There is a mezzotint portrait of him engraved by James Scott from a painting by Thomas Philipps, R.A., and published in 1839; and an inferior lithographic print from a drawing by F. Cruikshank was published by Hullmandel. A portrait by an unknown painter, presented to him by the company on 24 Feb. 1835, hangs in Saddlers' Hall.
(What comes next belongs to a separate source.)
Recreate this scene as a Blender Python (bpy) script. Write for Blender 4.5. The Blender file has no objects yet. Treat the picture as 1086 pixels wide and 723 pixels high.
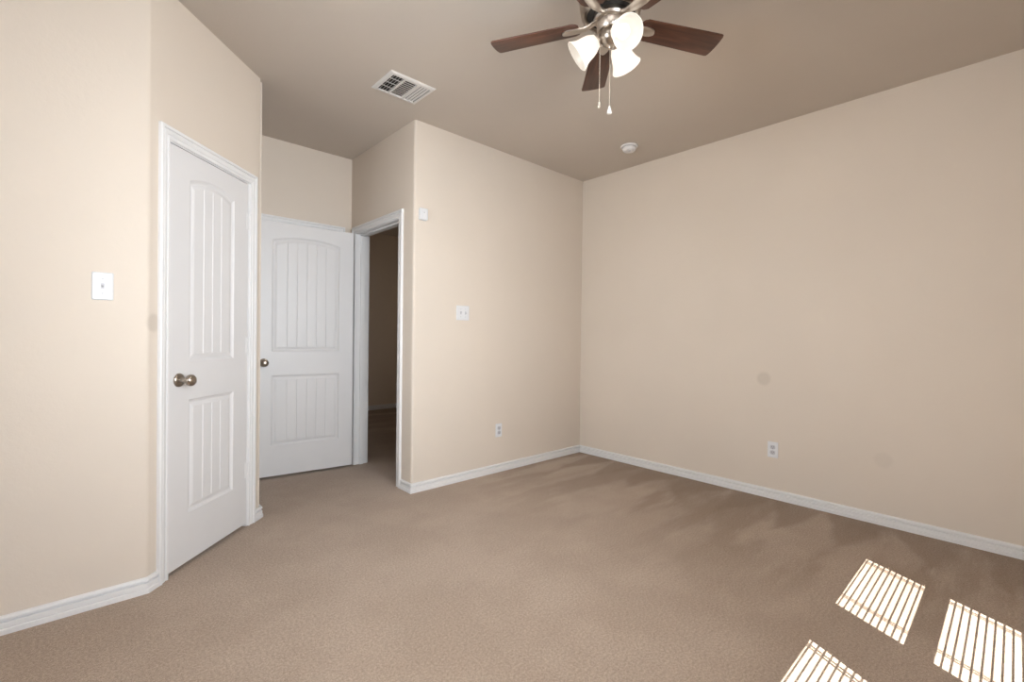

Laurie published: 1. 'Maxims ...,' 12mo, London, 1833. 2. 'Substance of Speech of Sir P. Laurie on the Question of the Periodical Election of Magistrates in the Court of Common Council,' 28 March, privately printed, 8vo, London, 1835. 3. 'Correspondence between C. Cator ... and Sir P. L. upon the Minutes of the Court of Common Council,' 8vo [1839]. 4. 'Speech ... at the Public Breakfast of the Wesleyan Missionary Society,' pp. 8, 8vo, London, 1843. 5. 'Killing no Murder, or the Effects of Separate Confinement ...,' 8vo, London, 1846. 6. 'A Letter on the Disadvantages and Extravagances of the Separate System of Prison Discipline for County Gaols ...,' 8vo, London, 1848.

[Townsend's Calendar of Knights; City Press, 7 Dec. 1861; Gent. Mag. 1862, pt. i. pp. 91–3; Sherwell's Historical Account of the Saddlers' Company, 1889; Catalogues of the British Museum and the Guildhall Library.]